Scripts that build scenes:
• • • • • • •
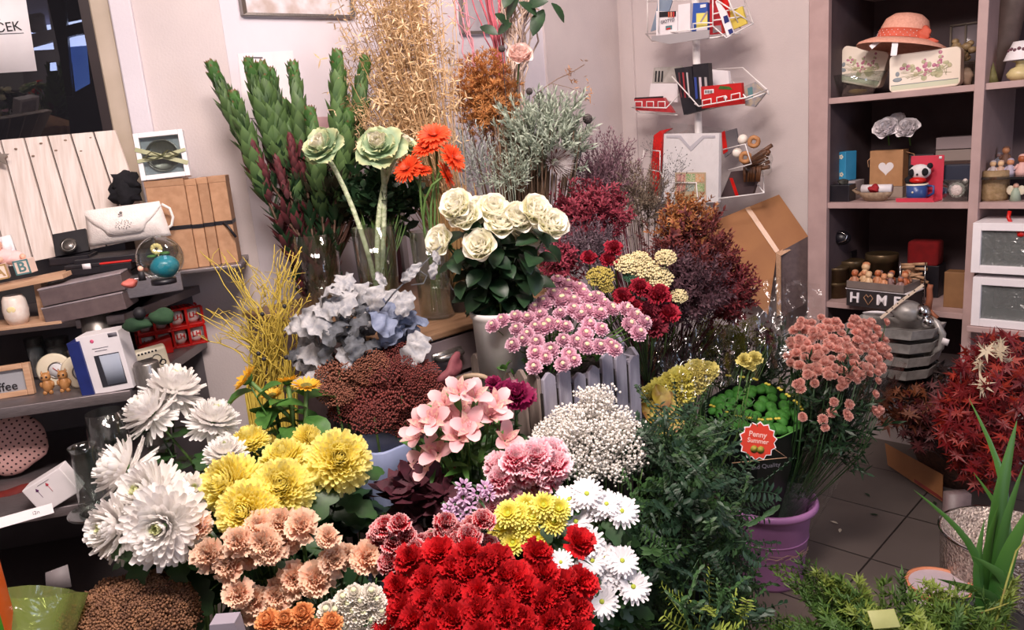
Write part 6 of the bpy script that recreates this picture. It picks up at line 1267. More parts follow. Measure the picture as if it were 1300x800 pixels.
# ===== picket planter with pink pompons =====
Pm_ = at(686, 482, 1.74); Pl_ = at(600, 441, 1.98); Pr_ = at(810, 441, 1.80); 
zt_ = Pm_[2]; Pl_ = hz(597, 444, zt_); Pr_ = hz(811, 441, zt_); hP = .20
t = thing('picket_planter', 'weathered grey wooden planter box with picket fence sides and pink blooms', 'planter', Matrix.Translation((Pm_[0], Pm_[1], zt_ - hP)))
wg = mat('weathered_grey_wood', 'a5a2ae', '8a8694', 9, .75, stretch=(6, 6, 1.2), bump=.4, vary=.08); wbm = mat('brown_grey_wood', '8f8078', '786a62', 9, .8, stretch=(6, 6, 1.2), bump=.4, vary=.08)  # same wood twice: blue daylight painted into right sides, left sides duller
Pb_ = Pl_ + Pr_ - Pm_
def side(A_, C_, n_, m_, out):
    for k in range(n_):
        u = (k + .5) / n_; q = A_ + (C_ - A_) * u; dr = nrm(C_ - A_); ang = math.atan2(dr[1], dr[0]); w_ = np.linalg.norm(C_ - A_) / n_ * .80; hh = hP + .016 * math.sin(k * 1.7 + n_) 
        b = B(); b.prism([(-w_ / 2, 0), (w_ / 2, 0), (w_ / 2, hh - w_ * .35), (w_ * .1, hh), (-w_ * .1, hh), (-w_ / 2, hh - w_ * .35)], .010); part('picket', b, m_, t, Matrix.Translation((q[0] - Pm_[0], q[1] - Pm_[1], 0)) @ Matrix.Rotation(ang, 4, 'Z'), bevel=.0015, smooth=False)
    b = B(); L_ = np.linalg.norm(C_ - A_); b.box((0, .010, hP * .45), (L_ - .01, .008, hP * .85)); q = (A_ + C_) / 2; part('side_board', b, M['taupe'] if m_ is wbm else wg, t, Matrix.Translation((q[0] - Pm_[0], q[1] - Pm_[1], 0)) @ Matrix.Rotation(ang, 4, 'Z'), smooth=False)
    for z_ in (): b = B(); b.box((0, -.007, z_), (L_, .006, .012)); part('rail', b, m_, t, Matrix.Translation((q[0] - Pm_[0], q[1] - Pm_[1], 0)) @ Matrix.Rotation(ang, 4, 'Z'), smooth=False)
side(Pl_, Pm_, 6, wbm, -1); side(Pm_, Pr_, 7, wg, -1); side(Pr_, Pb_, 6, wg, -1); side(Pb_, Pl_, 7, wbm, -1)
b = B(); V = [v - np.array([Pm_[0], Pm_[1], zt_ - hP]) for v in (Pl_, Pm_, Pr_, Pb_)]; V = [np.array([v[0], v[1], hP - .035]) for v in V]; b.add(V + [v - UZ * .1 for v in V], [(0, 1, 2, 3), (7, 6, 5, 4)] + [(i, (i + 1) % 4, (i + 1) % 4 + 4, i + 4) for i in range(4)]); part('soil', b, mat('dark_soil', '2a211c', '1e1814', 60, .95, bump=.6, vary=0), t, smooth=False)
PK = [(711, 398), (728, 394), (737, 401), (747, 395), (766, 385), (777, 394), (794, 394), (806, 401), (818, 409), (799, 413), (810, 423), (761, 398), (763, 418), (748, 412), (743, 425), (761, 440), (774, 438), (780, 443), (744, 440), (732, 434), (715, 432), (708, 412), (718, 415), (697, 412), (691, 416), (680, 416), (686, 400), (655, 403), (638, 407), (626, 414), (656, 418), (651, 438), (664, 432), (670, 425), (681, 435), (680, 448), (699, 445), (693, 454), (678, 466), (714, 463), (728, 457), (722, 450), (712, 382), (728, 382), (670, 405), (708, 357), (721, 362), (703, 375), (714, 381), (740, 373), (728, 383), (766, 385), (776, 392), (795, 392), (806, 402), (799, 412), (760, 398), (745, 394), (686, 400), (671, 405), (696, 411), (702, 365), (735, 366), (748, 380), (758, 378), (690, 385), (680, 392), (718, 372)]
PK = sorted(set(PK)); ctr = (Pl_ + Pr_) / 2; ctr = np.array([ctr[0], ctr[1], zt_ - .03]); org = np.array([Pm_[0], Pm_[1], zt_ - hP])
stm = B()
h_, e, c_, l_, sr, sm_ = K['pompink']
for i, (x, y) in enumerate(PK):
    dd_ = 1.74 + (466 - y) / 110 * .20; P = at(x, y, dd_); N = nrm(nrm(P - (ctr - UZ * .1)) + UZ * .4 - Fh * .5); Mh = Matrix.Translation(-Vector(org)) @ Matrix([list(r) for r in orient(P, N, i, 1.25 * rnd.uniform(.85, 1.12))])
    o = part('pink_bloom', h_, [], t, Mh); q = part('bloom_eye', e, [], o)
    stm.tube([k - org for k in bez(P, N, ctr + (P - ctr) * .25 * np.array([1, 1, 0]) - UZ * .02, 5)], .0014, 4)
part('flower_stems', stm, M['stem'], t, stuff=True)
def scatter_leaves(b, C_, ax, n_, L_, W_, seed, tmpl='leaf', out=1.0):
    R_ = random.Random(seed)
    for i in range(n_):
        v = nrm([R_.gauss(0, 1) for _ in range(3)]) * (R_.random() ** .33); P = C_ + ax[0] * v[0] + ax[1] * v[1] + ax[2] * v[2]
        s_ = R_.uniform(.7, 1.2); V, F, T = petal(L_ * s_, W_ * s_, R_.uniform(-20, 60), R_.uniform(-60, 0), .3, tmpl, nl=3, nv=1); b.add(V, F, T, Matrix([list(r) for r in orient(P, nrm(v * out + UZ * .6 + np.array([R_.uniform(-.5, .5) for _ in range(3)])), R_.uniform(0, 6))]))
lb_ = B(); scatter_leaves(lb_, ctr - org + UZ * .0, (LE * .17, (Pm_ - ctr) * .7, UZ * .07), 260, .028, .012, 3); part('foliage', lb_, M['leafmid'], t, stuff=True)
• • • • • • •
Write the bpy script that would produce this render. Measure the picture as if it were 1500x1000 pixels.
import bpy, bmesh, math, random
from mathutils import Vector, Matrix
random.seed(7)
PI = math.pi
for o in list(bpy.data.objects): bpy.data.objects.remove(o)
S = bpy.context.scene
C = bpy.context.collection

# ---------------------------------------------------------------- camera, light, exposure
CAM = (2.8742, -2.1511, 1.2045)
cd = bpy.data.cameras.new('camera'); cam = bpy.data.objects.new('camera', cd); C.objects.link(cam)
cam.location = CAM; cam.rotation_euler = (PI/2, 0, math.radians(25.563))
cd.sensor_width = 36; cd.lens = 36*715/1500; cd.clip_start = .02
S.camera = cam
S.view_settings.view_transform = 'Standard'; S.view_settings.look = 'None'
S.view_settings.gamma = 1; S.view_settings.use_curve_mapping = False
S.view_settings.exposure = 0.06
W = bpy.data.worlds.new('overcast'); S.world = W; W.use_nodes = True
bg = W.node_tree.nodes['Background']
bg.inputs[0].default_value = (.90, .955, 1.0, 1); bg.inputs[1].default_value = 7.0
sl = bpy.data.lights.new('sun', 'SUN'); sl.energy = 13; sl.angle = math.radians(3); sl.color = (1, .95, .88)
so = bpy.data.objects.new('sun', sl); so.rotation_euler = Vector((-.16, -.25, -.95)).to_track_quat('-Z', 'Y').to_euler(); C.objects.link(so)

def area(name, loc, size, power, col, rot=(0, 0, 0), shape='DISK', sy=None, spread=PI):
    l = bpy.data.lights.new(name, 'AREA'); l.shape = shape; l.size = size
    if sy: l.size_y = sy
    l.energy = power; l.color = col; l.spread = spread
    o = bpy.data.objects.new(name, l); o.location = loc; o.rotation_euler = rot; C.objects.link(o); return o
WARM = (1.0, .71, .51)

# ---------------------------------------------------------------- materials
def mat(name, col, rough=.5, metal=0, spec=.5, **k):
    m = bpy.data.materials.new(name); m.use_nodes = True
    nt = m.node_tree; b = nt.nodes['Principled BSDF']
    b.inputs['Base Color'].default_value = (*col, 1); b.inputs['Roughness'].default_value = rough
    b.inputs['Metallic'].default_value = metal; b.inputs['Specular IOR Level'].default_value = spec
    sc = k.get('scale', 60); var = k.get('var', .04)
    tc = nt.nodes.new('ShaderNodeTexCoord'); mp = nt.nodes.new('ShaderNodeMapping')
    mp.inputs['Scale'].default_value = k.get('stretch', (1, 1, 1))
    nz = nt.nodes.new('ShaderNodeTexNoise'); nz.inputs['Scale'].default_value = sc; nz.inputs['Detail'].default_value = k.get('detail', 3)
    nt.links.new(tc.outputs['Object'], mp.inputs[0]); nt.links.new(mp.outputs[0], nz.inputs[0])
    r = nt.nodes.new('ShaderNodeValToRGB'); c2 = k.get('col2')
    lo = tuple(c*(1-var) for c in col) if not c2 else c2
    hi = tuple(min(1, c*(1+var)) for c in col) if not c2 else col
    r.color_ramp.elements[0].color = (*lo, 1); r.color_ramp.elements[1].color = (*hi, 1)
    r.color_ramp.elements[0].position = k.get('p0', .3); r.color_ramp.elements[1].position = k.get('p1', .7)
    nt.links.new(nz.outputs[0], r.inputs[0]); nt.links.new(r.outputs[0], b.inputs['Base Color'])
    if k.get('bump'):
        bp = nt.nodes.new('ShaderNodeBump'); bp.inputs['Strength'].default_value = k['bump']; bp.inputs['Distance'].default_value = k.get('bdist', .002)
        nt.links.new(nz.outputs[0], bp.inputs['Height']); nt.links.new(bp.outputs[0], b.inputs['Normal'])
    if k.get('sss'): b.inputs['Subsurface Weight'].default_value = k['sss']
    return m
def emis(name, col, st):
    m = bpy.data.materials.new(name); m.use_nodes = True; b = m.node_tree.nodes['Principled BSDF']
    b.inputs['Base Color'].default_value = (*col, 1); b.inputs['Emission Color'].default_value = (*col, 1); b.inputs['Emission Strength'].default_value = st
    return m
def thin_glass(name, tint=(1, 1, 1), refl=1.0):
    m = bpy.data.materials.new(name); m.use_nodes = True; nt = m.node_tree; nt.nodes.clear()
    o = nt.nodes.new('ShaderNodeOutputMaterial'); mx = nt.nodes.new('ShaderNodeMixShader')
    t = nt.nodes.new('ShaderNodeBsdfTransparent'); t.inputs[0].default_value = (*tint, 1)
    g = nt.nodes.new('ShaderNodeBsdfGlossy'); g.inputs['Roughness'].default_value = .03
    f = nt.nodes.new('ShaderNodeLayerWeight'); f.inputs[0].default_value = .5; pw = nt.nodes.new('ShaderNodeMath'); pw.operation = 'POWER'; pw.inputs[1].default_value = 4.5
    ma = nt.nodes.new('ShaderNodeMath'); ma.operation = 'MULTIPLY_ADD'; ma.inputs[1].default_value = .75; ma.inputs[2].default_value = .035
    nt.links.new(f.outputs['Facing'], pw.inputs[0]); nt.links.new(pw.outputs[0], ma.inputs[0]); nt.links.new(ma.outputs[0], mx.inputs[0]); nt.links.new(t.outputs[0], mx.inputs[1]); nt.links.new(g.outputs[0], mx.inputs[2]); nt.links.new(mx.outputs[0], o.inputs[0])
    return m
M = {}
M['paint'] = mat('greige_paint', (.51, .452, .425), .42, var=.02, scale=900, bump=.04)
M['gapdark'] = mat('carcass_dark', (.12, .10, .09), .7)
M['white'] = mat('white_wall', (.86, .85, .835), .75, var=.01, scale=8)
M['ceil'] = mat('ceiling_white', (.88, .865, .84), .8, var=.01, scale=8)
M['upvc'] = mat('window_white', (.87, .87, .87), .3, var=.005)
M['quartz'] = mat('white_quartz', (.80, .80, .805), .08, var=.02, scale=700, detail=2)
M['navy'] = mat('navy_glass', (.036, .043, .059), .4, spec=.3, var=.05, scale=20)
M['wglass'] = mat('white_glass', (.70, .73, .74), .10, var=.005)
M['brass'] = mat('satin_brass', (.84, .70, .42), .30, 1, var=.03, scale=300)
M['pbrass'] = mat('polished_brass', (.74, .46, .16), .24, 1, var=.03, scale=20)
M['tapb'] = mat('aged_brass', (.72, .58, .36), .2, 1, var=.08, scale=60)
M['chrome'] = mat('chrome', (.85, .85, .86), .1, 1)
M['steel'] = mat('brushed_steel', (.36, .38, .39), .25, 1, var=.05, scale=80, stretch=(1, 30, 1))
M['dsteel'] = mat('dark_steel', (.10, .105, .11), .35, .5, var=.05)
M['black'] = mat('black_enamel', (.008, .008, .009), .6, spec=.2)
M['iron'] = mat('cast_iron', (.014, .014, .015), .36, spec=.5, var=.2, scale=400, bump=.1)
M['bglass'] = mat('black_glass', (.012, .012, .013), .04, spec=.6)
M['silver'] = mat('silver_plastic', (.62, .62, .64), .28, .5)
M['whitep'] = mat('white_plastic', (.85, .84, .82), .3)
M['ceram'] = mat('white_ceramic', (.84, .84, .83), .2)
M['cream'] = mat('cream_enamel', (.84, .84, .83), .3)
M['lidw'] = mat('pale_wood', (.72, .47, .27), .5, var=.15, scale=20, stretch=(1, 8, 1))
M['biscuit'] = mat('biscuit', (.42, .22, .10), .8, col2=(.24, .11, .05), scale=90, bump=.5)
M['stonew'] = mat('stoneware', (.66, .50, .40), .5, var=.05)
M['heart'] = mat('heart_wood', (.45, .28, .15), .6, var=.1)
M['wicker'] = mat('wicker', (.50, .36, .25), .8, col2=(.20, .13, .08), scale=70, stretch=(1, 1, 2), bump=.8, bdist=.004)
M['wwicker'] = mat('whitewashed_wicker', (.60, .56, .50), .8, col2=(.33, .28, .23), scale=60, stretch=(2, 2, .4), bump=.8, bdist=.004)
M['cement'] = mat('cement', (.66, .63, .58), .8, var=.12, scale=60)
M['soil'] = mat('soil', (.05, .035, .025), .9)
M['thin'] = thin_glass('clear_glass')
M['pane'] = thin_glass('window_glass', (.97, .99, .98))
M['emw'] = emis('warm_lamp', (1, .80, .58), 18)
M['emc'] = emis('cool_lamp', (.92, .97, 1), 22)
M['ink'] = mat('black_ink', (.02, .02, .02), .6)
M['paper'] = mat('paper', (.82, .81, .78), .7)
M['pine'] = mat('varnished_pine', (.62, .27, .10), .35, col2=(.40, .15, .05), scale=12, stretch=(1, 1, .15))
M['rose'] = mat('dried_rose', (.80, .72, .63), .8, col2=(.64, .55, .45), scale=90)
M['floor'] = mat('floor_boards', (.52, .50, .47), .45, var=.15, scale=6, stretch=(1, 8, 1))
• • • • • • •
Find the word "Measure" in the entries above and gather every line that holds it.

■ **COMPLETED TASK**:
Write part 6 of the bpy script that recreates this picture. It picks up at line 1267. More parts follow. Measure the picture as if it were 1300x800 pixels.
Write the bpy script that would produce this render. Measure the picture as if it were 1500x1000 pixels.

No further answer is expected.